• [SET PROBLEM]: Extract everything from the first line through the line with "COL = SC.collection", both ends included, except for any pictures.

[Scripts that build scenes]
....................
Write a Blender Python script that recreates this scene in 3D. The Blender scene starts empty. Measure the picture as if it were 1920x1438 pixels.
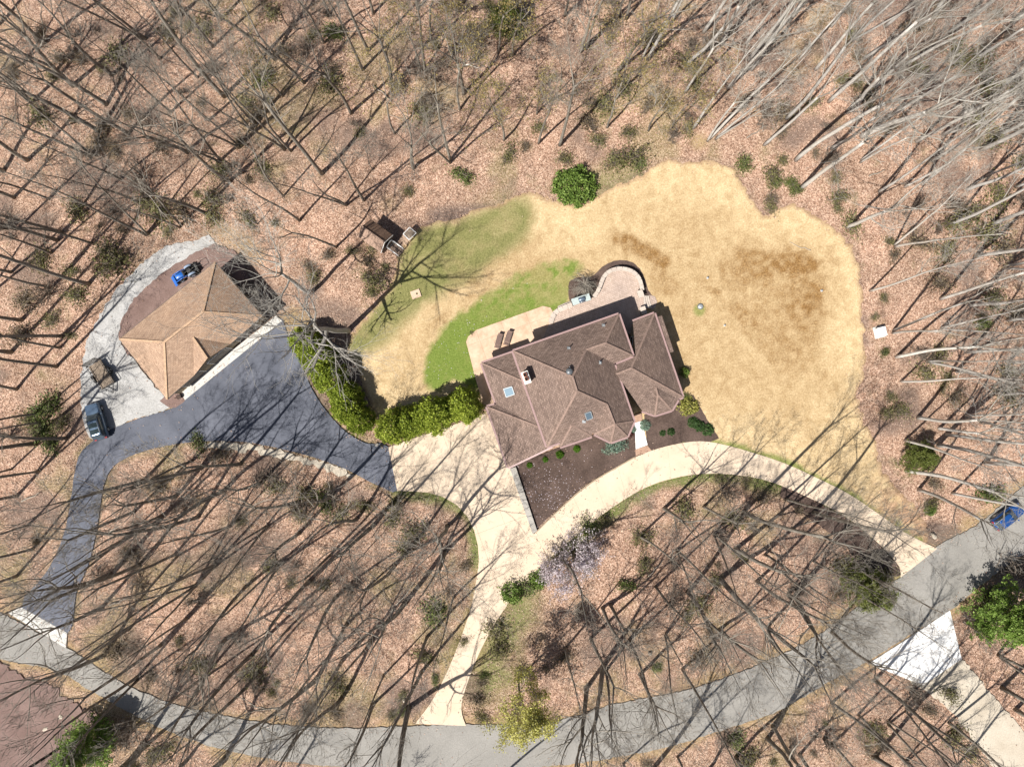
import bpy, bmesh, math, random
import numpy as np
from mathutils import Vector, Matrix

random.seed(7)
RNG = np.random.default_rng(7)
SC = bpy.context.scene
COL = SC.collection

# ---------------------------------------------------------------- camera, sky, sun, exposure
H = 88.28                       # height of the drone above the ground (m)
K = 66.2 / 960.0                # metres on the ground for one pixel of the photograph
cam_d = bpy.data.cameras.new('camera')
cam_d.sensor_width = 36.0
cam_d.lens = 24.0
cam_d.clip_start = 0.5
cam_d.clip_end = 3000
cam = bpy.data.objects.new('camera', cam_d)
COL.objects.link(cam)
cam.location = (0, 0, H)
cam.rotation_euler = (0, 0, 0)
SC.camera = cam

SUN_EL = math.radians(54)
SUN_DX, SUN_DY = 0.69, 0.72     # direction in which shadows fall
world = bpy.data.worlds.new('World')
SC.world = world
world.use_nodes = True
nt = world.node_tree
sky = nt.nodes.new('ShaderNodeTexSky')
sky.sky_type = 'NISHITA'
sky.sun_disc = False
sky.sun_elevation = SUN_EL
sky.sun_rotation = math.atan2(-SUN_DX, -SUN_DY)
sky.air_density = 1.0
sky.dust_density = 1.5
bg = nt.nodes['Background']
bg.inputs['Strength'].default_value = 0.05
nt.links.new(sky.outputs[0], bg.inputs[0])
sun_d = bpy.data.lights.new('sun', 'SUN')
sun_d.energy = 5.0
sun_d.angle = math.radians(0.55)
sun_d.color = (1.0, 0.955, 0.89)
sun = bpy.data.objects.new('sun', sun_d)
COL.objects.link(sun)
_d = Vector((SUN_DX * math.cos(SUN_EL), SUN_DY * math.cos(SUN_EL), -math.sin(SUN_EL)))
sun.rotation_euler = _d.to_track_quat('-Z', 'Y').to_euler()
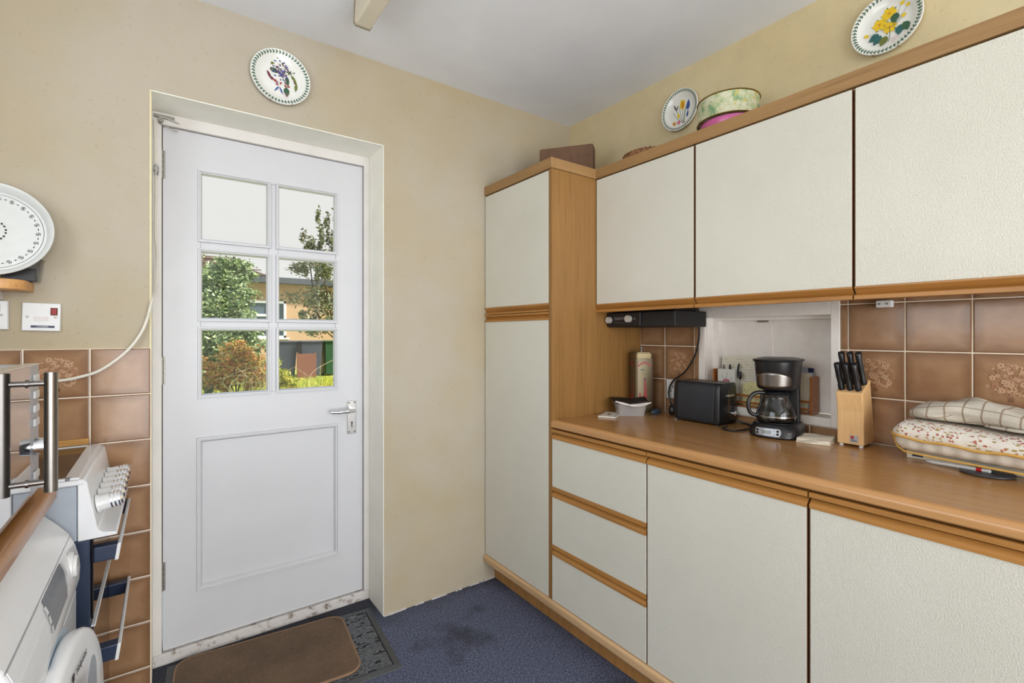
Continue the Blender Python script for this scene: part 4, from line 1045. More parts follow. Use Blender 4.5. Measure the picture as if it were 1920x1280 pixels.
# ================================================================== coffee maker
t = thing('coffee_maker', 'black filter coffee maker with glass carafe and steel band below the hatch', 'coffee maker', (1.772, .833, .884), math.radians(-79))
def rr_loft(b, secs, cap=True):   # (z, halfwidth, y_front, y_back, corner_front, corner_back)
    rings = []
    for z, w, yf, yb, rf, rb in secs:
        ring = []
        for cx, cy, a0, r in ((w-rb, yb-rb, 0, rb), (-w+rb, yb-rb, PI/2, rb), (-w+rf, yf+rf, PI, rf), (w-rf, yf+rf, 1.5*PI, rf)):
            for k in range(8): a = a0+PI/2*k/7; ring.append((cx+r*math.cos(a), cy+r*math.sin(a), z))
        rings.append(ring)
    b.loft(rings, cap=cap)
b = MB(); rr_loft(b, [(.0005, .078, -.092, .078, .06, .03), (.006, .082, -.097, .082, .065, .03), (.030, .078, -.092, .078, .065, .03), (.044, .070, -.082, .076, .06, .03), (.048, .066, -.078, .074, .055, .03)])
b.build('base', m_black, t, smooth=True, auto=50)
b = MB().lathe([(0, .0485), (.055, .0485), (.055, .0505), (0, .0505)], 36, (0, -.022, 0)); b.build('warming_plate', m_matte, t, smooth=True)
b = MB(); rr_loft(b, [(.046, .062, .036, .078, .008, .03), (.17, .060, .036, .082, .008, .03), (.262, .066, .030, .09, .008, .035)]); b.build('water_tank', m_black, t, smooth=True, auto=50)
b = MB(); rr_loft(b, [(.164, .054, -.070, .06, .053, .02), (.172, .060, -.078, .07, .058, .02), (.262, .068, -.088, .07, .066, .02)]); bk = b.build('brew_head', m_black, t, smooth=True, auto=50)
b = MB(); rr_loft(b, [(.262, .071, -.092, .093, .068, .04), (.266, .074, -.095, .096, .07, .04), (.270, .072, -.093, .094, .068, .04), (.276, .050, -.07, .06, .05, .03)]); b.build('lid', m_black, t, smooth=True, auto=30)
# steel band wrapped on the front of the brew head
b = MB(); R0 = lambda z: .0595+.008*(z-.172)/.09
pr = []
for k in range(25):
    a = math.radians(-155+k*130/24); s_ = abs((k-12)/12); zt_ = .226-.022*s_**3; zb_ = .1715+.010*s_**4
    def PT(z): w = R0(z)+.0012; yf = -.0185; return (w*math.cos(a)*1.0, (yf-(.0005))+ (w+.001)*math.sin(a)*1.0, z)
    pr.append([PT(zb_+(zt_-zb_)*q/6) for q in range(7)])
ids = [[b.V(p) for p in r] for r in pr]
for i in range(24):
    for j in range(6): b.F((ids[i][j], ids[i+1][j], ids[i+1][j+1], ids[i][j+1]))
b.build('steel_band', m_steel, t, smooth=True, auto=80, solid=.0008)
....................
• [COMPLETE ANSWER]:
Write a Blender Python script that recreates this scene in 3D. The Blender scene starts empty. Measure the picture as if it were 1920x1438 pixels.
import bpy, bmesh, math, random
import numpy as np
from mathutils import Vector, Matrix

random.seed(7)
RNG = np.random.default_rng(7)
SC = bpy.context.scene
COL = SC.collection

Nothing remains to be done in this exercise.